- Data to process
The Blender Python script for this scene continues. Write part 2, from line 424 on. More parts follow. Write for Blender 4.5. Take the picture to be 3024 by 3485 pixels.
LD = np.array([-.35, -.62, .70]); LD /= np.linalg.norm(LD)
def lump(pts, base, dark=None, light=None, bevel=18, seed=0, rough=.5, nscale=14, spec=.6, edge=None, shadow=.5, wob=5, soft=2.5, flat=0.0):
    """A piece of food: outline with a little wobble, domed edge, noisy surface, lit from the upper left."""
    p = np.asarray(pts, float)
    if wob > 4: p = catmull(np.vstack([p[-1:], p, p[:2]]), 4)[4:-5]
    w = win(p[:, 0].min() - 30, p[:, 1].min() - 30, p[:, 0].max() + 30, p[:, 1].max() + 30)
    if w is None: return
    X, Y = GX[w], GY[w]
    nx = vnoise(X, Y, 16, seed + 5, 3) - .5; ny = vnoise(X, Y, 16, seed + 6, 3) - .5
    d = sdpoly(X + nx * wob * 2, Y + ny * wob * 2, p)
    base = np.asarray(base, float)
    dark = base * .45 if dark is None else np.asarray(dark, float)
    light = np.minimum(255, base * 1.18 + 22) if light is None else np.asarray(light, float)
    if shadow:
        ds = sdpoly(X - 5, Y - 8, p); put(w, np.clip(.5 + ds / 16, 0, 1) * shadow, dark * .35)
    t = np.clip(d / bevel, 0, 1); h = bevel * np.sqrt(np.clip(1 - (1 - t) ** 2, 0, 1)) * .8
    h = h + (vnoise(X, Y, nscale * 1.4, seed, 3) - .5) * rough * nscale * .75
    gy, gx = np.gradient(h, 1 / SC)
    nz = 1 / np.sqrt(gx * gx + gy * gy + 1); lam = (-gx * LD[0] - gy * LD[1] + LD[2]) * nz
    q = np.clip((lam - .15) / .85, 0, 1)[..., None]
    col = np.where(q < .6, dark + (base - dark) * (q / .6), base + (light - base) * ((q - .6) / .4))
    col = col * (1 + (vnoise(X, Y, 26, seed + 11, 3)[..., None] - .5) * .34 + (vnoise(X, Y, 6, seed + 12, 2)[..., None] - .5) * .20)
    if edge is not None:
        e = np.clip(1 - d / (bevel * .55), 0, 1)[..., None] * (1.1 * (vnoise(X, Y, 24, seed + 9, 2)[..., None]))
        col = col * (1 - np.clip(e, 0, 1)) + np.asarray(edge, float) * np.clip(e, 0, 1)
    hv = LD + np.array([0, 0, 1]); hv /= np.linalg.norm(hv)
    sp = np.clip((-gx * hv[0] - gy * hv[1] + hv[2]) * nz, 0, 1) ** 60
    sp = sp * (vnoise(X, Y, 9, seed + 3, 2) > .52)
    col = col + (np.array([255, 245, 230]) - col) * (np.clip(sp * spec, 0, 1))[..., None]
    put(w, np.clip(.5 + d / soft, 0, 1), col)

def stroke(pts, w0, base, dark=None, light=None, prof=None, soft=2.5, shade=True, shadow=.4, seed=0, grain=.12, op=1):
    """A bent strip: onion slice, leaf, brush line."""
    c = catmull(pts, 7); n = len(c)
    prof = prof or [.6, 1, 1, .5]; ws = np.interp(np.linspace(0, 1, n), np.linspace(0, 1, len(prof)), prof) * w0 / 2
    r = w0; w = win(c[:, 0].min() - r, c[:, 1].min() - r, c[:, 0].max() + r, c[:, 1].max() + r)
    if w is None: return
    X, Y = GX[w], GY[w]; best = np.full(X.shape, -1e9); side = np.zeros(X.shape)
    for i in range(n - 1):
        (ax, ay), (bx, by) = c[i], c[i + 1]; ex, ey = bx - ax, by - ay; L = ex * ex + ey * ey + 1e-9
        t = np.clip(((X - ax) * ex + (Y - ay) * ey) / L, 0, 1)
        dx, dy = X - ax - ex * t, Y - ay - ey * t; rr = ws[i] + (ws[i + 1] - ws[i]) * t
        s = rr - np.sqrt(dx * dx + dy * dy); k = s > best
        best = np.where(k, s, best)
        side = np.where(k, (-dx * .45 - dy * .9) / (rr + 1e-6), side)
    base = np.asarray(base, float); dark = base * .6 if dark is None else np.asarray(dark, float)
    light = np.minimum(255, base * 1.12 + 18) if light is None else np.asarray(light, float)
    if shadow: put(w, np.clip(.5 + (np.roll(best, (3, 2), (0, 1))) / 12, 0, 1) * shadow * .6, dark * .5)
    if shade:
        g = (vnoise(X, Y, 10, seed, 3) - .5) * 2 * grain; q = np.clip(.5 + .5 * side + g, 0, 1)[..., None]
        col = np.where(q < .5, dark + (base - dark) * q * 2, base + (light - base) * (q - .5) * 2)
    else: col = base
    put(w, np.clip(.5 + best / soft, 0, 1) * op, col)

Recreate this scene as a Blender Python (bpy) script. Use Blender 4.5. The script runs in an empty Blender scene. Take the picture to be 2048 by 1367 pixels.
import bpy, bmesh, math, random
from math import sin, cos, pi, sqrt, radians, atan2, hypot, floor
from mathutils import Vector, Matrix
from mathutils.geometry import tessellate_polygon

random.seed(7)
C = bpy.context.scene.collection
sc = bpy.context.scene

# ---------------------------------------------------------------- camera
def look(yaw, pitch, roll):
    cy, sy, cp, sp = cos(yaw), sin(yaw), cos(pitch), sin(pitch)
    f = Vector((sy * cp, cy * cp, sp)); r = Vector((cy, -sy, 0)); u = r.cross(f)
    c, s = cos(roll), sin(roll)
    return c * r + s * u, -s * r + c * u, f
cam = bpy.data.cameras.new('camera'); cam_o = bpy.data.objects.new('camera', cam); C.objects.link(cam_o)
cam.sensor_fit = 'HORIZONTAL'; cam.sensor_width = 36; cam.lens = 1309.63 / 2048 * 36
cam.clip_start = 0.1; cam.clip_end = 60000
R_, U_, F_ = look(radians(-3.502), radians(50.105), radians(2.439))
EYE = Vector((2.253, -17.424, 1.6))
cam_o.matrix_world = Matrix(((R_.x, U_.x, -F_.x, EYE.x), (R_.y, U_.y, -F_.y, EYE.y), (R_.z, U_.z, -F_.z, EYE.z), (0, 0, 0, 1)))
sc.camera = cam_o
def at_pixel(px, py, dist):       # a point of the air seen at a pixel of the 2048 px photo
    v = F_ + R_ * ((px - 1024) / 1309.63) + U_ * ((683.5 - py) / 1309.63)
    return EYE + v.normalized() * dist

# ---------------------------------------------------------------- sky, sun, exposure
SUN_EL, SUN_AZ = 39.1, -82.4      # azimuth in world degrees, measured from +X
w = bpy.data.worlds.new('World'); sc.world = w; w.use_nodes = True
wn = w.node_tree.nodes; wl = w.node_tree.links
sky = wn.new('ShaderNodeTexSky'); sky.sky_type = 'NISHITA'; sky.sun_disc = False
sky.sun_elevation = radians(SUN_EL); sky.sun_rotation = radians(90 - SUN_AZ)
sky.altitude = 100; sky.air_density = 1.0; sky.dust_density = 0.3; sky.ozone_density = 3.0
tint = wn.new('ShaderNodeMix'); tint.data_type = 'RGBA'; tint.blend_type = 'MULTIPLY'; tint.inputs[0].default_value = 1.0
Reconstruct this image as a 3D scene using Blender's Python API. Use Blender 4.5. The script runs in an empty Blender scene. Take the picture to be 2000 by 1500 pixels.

- Problem details
Output the entries exactly.

- Solution for this exercise
The Blender Python script for this scene continues. Write part 2, from line 424 on. More parts follow. Write for Blender 4.5. Take the picture to be 3024 by 3485 pixels.
LD = np.array([-.35, -.62, .70]); LD /= np.linalg.norm(LD)
def lump(pts, base, dark=None, light=None, bevel=18, seed=0, rough=.5, nscale=14, spec=.6, edge=None, shadow=.5, wob=5, soft=2.5, flat=0.0):
    """A piece of food: outline with a little wobble, domed edge, noisy surface, lit from the upper left."""
    p = np.asarray(pts, float)
    if wob > 4: p = catmull(np.vstack([p[-1:], p, p[:2]]), 4)[4:-5]
    w = win(p[:, 0].min() - 30, p[:, 1].min() - 30, p[:, 0].max() + 30, p[:, 1].max() + 30)
    if w is None: return
    X, Y = GX[w], GY[w]
    nx = vnoise(X, Y, 16, seed + 5, 3) - .5; ny = vnoise(X, Y, 16, seed + 6, 3) - .5
    d = sdpoly(X + nx * wob * 2, Y + ny * wob * 2, p)
    base = np.asarray(base, float)
    dark = base * .45 if dark is None else np.asarray(dark, float)
    light = np.minimum(255, base * 1.18 + 22) if light is None else np.asarray(light, float)
    if shadow:
        ds = sdpoly(X - 5, Y - 8, p); put(w, np.clip(.5 + ds / 16, 0, 1) * shadow, dark * .35)
    t = np.clip(d / bevel, 0, 1); h = bevel * np.sqrt(np.clip(1 - (1 - t) ** 2, 0, 1)) * .8
    h = h + (vnoise(X, Y, nscale * 1.4, seed, 3) - .5) * rough * nscale * .75
    gy, gx = np.gradient(h, 1 / SC)
    nz = 1 / np.sqrt(gx * gx + gy * gy + 1); lam = (-gx * LD[0] - gy * LD[1] + LD[2]) * nz
    q = np.clip((lam - .15) / .85, 0, 1)[..., None]
    col = np.where(q < .6, dark + (base - dark) * (q / .6), base + (light - base) * ((q - .6) / .4))
    col = col * (1 + (vnoise(X, Y, 26, seed + 11, 3)[..., None] - .5) * .34 + (vnoise(X, Y, 6, seed + 12, 2)[..., None] - .5) * .20)
    if edge is not None:
        e = np.clip(1 - d / (bevel * .55), 0, 1)[..., None] * (1.1 * (vnoise(X, Y, 24, seed + 9, 2)[..., None]))
        col = col * (1 - np.clip(e, 0, 1)) + np.asarray(edge, float) * np.clip(e, 0, 1)
    hv = LD + np.array([0, 0, 1]); hv /= np.linalg.norm(hv)
    sp = np.clip((-gx * hv[0] - gy * hv[1] + hv[2]) * nz, 0, 1) ** 60
    sp = sp * (vnoise(X, Y, 9, seed + 3, 2) > .52)
    col = col + (np.array([255, 245, 230]) - col) * (np.clip(sp * spec, 0, 1))[..., None]
    put(w, np.clip(.5 + d / soft, 0, 1), col)

def stroke(pts, w0, base, dark=None, light=None, prof=None, soft=2.5, shade=True, shadow=.4, seed=0, grain=.12, op=1):
    """A bent strip: onion slice, leaf, brush line."""
    c = catmull(pts, 7); n = len(c)
    prof = prof or [.6, 1, 1, .5]; ws = np.interp(np.linspace(0, 1, n), np.linspace(0, 1, len(prof)), prof) * w0 / 2
    r = w0; w = win(c[:, 0].min() - r, c[:, 1].min() - r, c[:, 0].max() + r, c[:, 1].max() + r)
    if w is None: return
    X, Y = GX[w], GY[w]; best = np.full(X.shape, -1e9); side = np.zeros(X.shape)
    for i in range(n - 1):
        (ax, ay), (bx, by) = c[i], c[i + 1]; ex, ey = bx - ax, by - ay; L = ex * ex + ey * ey + 1e-9
        t = np.clip(((X - ax) * ex + (Y - ay) * ey) / L, 0, 1)
        dx, dy = X - ax - ex * t, Y - ay - ey * t; rr = ws[i] + (ws[i + 1] - ws[i]) * t
        s = rr - np.sqrt(dx * dx + dy * dy); k = s > best
        best = np.where(k, s, best)
        side = np.where(k, (-dx * .45 - dy * .9) / (rr + 1e-6), side)
    base = np.asarray(base, float); dark = base * .6 if dark is None else np.asarray(dark, float)
    light = np.minimum(255, base * 1.12 + 18) if light is None else np.asarray(light, float)
    if shadow: put(w, np.clip(.5 + (np.roll(best, (3, 2), (0, 1))) / 12, 0, 1) * shadow * .6, dark * .5)
    if shade:
        g = (vnoise(X, Y, 10, seed, 3) - .5) * 2 * grain; q = np.clip(.5 + .5 * side + g, 0, 1)[..., None]
        col = np.where(q < .5, dark + (base - dark) * q * 2, base + (light - base) * (q - .5) * 2)
    else: col = base
    put(w, np.clip(.5 + best / soft, 0, 1) * op, col)

Recreate this scene as a Blender Python (bpy) script. Use Blender 4.5. The script runs in an empty Blender scene. Take the picture to be 2048 by 1367 pixels.
import bpy, bmesh, math, random
from math import sin, cos, pi, sqrt, radians, atan2, hypot, floor
from mathutils import Vector, Matrix
from mathutils.geometry import tessellate_polygon

random.seed(7)
C = bpy.context.scene.collection
sc = bpy.context.scene

# ---------------------------------------------------------------- camera
def look(yaw, pitch, roll):
    cy, sy, cp, sp = cos(yaw), sin(yaw), cos(pitch), sin(pitch)
    f = Vector((sy * cp, cy * cp, sp)); r = Vector((cy, -sy, 0)); u = r.cross(f)
    c, s = cos(roll), sin(roll)
    return c * r + s * u, -s * r + c * u, f
cam = bpy.data.cameras.new('camera'); cam_o = bpy.data.objects.new('camera', cam); C.objects.link(cam_o)
cam.sensor_fit = 'HORIZONTAL'; cam.sensor_width = 36; cam.lens = 1309.63 / 2048 * 36
cam.clip_start = 0.1; cam.clip_end = 60000
R_, U_, F_ = look(radians(-3.502), radians(50.105), radians(2.439))
EYE = Vector((2.253, -17.424, 1.6))
cam_o.matrix_world = Matrix(((R_.x, U_.x, -F_.x, EYE.x), (R_.y, U_.y, -F_.y, EYE.y), (R_.z, U_.z, -F_.z, EYE.z), (0, 0, 0, 1)))
sc.camera = cam_o
def at_pixel(px, py, dist):       # a point of the air seen at a pixel of the 2048 px photo
    v = F_ + R_ * ((px - 1024) / 1309.63) + U_ * ((683.5 - py) / 1309.63)
    return EYE + v.normalized() * dist

# ---------------------------------------------------------------- sky, sun, exposure
SUN_EL, SUN_AZ = 39.1, -82.4      # azimuth in world degrees, measured from +X
w = bpy.data.worlds.new('World'); sc.world = w; w.use_nodes = True
wn = w.node_tree.nodes; wl = w.node_tree.links
sky = wn.new('ShaderNodeTexSky'); sky.sky_type = 'NISHITA'; sky.sun_disc = False
sky.sun_elevation = radians(SUN_EL); sky.sun_rotation = radians(90 - SUN_AZ)
sky.altitude = 100; sky.air_density = 1.0; sky.dust_density = 0.3; sky.ozone_density = 3.0
tint = wn.new('ShaderNodeMix'); tint.data_type = 'RGBA'; tint.blend_type = 'MULTIPLY'; tint.inputs[0].default_value = 1.0
Reconstruct this image as a 3D scene using Blender's Python API. Use Blender 4.5. The script runs in an empty Blender scene. Take the picture to be 2000 by 1500 pixels.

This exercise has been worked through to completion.